[EXERCISE DESCRIPTION] Look through the listing for the word "Blender". Copy each line that has it.

[DATA FOR THIS EXERCISE]
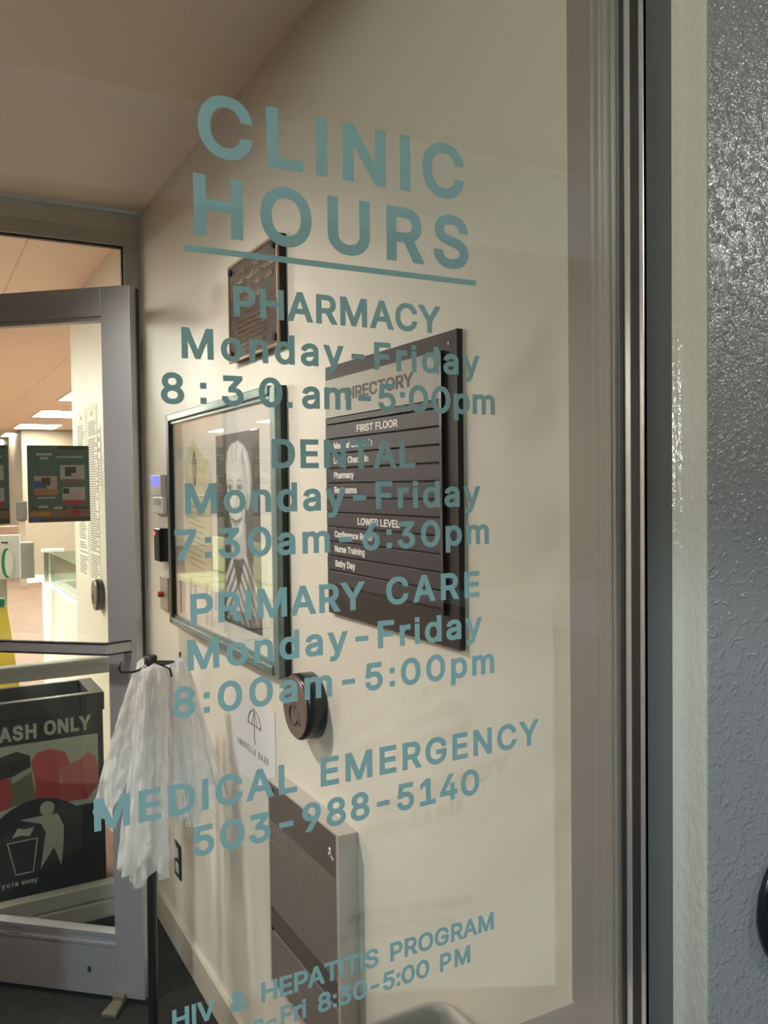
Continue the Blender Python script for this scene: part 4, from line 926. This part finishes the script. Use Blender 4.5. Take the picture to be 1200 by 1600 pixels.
# round door-opener buttons
def opener(base, n_dir, up, label, r=0.069, depth=0.045):
    base = Vector(base); n_ = Vector(n_dir); up = Vector(up); sd = up.cross(n_)
    t = thing('door_opener_button', base, label, 'push button', 'round door opener buttons')
    build('housing', MB().cyl(base + n_ * .0003, base + n_ * depth, r, n=64, bevel=0.004), 'black_gloss', t)
    build('face', MB().cyl(base + n_ * (depth - .001), base + n_ * (depth + .002), r * .93, n=64, bevel=0.001), 'chrome_brown', t, label='brushed steel face')
    f0 = base + n_ * (depth + .0022)
    P = lambda a, b: f0 + sd * a * r + up * b * r
    s = MB()
    s.cyl(P(-.08, .30) , P(-.08, .30) + n_ * .0006, r * .075, n=16)
    s.tube([P(-.08, .20), P(-.05, -.12), P(.20, -.14), P(.32, -.46), P(.42, -.44)], r * .035, 6)
    s.tube([P(-.07, .05), P(.14, .04)], r * .03, 6)
    s.tube([P(-.02 + .30 * math.cos(R(a)) - .06, -.26 + .30 * math.sin(R(a))) for a in range(115, 350, 15)], r * .035, 6)
    build('wheelchair_symbol', s, 'ink_dark', t)
    return t
opener((W, 1.648, 1.067), (-1, 0, 0), (0, 0, 1), 'round black door-opener button with steel face on the cream wall under the picture')

# laminated umbrella-bag notice
pn = thing('umbrella_bag_notice', (W, 2.04, 0.785), 'laminated white notice with an umbrella drawing taped above the grey wall heater', 'notice')
def rrect(y0, y1, z0, z1, r, n=5):
    pts = []
    for cy_, cz_, a0 in ((y1 - r, z1 - r, 0), (y0 + r, z1 - r, 90), (y0 + r, z0 + r, 180), (y1 - r, z0 + r, 270)):
        for k in range(n + 1):
            a = R(a0 + 90 * k / n)
            pts.append((cy_ + r * math.cos(a), cz_ + r * math.sin(a)))
    return pts
sh_ = build('sheet', MB().poly([(W - 0.0020, a, c) for a, c in rrect(1.878, 2.190, 0.782, 1.004, 0.012)], (0.0015, 0, 0)), 'paper', pn)
um = MB()
um.tube([(W - .0026, 2.015 - .045 * math.cos(R(a)), 0.930 + .040 * math.sin(R(a))) for a in range(0, 181, 12)], 0.0012, 6)
um.tube([(W - .0026, 1.970 + .0075 * i, 0.930 + .004 * math.sin(i * math.pi / 2) ** 2) for i in range(13)], 0.0010, 6)
for a in (60, 90, 120):
    um.tube([(W - .0026, 2.015, 0.970), (W - .0026, 2.015 - .045 * math.cos(R(a)), 0.931)], 0.0007, 6)
um.tube([(W - .0026, 2.015, 0.976), (W - .0026, 2.015, 0.892), (W - .0026, 2.011, 0.886), (W - .0026, 2.005, 0.889)], 0.0011, 6)
build('umbrella_drawing', um, 'pencil', sh_)
lettering('notice_text', wall_words([('UMBRELLA', 2.145, 2.010, 0.8560), ('BAGS', 1.990, 1.925, 0.8560)]), 0.0165, TW(W - 0.0024), 'pencil', sh_, xs=0.8)
tp_ = MB().box(W - .0026, W - .0019, 2.02, 2.05, .990, 1.012)
build('tape', tp_, 'paper', pn)

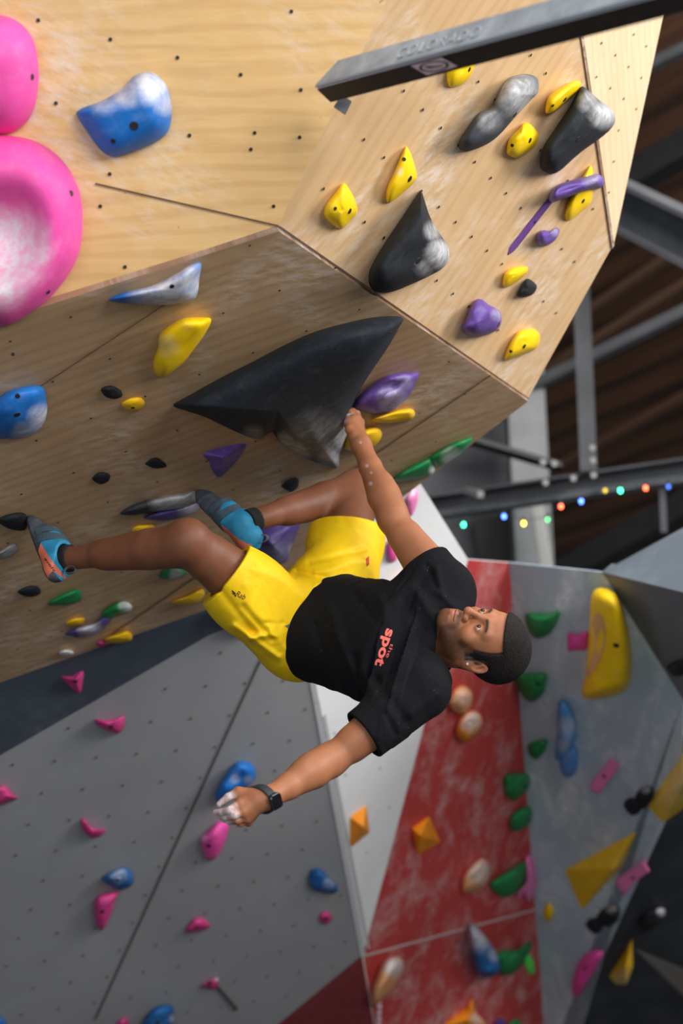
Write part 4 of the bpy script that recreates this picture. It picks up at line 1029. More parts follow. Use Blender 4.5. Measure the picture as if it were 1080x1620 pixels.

[CORRECT RESPONSE]
Continue the Blender Python script for this scene: part 4, from line 926. This part finishes the script. Use Blender 4.5. Take the picture to be 1200 by 1600 pixels.
Write part 4 of the bpy script that recreates this picture. It picks up at line 1029. More parts follow. Use Blender 4.5. Measure the picture as if it were 1080x1620 pixels.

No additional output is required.